デザイナーの自己満足

私はもとデザイナーでしたが、そこから離れて以来、デザインの仕事にはほとんど携わっていませんでした。   

ところが去年あたりから、募集もしていない私に、なぜか次々とデザインの仕事が舞い込むようになってきました。
 

さる山さる子の印刷物やHPや店舗のデザイン一式はもちろん、他の会社のパンフレットやロゴマークやHPや名刺を作ったり・・・

それらを作りながら、以前やっていたときとは違う、2つのあることに気付きました。
 

以前と違うこと、ひとつめ

ひとつめは、なぜか『携わったこともない業界についての文章が書ける』です。

これは自分でも不思議でした。

全く関わったことがないのに、ちょっとインタビューしただけで、その分野でずっとやってきた人が違和感を覚えないような文章が書けてしまうのです。

これはまだそれほど場数を踏んでいないので、いつもそうなるのかどうかはわかりません。
 

以前と違うこと、ふたつめ

もうひとつの大きな違いは、自分を手放したからこそできる、『相手のことだけを考えられる』です。 

できていたかどうかは別として、以前はもっと、『いいデザインを作りたい』という気持ちが強かったと思います。

『自分が作る』という気持ちで作る時は、どうしても『作品』のようなものを作りたくなってしまいます。

お客様の意向で意に沿わないデザインをさせられたときは、自分が作ったと言いたくなかったりしたこともありました。

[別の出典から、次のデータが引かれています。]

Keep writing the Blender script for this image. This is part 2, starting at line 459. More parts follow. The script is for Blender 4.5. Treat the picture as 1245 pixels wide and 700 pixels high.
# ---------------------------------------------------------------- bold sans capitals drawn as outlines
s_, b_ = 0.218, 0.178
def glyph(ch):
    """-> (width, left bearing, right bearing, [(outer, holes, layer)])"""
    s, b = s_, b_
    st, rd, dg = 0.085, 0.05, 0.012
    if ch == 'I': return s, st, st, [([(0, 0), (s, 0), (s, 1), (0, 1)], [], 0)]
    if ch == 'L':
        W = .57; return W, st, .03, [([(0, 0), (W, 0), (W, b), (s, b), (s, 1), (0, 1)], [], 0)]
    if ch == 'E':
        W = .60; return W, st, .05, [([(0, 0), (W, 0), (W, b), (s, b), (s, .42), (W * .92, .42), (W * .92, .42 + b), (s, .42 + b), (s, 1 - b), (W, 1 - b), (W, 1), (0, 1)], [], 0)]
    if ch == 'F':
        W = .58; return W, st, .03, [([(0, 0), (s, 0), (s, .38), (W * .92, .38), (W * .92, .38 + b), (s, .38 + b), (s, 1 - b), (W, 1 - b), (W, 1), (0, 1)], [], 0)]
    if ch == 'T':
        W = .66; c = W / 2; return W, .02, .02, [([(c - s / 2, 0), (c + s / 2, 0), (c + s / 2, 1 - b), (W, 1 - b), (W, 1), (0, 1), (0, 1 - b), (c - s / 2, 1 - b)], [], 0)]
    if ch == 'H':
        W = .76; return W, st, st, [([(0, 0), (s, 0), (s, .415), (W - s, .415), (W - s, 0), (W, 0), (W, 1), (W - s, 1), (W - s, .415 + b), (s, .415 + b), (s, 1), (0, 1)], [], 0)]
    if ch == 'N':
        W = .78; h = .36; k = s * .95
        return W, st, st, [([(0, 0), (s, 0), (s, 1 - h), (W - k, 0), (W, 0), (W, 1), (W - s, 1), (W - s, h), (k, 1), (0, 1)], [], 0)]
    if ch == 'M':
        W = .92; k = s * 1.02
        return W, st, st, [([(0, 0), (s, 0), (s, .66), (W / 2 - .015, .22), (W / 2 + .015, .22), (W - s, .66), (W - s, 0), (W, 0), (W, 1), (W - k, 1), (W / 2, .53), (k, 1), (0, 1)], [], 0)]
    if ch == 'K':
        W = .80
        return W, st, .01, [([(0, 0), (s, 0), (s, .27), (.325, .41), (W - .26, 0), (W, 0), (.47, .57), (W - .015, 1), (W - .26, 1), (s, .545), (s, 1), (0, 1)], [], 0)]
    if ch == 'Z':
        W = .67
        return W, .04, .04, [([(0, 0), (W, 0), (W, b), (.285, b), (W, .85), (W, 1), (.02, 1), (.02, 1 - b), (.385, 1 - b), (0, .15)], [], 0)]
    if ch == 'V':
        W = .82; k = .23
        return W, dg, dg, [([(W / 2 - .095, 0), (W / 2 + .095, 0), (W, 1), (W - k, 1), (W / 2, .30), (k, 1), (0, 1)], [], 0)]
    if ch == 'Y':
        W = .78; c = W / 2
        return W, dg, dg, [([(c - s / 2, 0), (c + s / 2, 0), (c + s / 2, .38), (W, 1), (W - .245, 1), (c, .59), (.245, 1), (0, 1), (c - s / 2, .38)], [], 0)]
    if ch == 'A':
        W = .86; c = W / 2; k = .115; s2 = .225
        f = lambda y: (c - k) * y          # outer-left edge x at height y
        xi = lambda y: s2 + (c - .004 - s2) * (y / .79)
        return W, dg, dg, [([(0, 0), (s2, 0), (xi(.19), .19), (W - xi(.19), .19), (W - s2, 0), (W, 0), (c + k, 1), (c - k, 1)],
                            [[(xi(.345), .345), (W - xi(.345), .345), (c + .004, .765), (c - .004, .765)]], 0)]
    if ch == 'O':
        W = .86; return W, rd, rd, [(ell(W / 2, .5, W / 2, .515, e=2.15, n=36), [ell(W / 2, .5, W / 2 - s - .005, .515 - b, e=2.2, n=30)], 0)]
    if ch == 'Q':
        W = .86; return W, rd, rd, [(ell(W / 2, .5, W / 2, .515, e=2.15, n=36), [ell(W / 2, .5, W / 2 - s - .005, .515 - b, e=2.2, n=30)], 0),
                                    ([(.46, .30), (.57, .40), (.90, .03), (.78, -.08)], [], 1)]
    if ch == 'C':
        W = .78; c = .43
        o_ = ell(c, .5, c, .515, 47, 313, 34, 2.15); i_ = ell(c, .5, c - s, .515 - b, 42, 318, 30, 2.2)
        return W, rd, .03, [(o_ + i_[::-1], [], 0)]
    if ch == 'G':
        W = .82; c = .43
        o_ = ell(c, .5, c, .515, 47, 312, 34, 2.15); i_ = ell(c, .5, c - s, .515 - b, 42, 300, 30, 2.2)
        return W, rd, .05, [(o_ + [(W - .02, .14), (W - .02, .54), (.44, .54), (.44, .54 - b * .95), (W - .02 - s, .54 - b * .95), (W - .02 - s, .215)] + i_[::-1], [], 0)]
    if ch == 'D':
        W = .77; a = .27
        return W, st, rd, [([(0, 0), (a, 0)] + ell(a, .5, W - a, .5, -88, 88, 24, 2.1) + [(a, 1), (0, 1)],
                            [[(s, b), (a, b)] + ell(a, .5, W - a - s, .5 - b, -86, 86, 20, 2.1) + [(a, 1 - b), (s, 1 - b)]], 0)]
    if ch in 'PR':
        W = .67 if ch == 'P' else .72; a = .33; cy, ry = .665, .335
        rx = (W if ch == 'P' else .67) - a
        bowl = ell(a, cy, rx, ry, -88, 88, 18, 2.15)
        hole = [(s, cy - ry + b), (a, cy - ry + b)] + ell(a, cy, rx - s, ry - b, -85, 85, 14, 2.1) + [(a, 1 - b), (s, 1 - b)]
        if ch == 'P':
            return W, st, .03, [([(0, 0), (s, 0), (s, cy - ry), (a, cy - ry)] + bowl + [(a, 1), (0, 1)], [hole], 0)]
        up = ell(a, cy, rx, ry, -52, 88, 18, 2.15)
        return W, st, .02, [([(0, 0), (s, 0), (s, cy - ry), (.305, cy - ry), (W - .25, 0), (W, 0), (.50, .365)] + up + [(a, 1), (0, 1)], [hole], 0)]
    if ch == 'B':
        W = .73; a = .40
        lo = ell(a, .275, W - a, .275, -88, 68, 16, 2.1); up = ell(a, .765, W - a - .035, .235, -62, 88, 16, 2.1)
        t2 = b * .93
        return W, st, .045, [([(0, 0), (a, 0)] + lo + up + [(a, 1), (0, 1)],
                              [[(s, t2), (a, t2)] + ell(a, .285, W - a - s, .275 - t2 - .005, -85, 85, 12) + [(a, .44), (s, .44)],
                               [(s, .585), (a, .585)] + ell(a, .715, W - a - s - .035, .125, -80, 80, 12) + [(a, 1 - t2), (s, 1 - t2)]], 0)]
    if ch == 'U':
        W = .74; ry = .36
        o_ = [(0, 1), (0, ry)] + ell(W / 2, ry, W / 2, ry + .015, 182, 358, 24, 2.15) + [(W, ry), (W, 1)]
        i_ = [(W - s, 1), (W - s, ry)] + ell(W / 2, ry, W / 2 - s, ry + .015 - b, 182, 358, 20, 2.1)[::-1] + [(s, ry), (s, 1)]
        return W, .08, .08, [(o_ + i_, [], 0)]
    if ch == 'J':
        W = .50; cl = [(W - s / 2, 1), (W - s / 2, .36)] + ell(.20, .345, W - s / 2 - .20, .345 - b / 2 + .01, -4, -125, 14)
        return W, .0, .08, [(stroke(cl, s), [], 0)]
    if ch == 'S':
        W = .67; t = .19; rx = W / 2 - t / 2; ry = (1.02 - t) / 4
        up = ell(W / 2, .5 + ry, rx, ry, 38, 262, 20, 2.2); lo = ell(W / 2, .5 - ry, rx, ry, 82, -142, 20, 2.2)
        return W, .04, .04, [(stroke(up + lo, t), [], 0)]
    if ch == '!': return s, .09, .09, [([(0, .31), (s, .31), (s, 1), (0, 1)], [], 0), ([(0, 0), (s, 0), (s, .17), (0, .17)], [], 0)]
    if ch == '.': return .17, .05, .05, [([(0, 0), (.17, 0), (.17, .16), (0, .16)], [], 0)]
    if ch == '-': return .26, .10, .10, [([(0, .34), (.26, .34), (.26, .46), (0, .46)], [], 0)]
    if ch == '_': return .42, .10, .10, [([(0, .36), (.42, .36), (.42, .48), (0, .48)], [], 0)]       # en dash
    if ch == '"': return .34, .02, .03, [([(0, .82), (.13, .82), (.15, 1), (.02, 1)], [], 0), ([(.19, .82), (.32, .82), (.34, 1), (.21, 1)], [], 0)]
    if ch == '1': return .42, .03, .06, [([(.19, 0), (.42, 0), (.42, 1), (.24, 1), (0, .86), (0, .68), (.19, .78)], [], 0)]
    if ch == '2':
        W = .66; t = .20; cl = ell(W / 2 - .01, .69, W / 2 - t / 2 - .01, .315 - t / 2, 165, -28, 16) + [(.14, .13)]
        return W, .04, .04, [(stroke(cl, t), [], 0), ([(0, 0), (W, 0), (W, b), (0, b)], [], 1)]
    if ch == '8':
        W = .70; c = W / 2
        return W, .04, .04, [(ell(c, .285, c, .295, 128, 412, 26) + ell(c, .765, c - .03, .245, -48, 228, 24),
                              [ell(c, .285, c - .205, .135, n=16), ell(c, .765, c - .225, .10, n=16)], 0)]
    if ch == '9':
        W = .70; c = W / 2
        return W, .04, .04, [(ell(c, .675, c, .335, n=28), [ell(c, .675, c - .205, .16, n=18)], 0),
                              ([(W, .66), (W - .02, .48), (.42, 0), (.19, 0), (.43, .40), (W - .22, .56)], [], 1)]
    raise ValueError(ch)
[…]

でも、お客さんが求めているのは、ただカッコ良かったりキレイだったりする『作品』ではありません。

 

それらは単なるデザイナーの自己満足です。
 

デザインの目的は何なのか

デザインされたものを作る時、その目的は商品を売ることであったり、集客であったり、イメージアップであったり、お店を知ってもらうことであったり、なにかの告知であったり、いろいろです。
  

そこで、自分の作品を作ろうという気持ちで制作してしまうと、デザインは素晴らしいけどお客様の目的に沿わない、デザイナーの『作品』になってしまいます。
 

お客様にお金を出してもらって自分の作品を作るなんて、考えてみればひどい話だと思うのですが、これは中途半端に実力のある人ほどそうなってしまいがちな罠のようです。
 

そらまめイラスト

仕事をするとき、私の役割は、クライアントに利益をもたらすことです。

自分のためにという気持ちが一切なくなると、そこで初めてお客様のニーズが見えて来ます。

何かをする時は目的があるはずです。

その目的をちゃんと理解できないと、不誠実なことになってしまいやすいのかなぁと思います。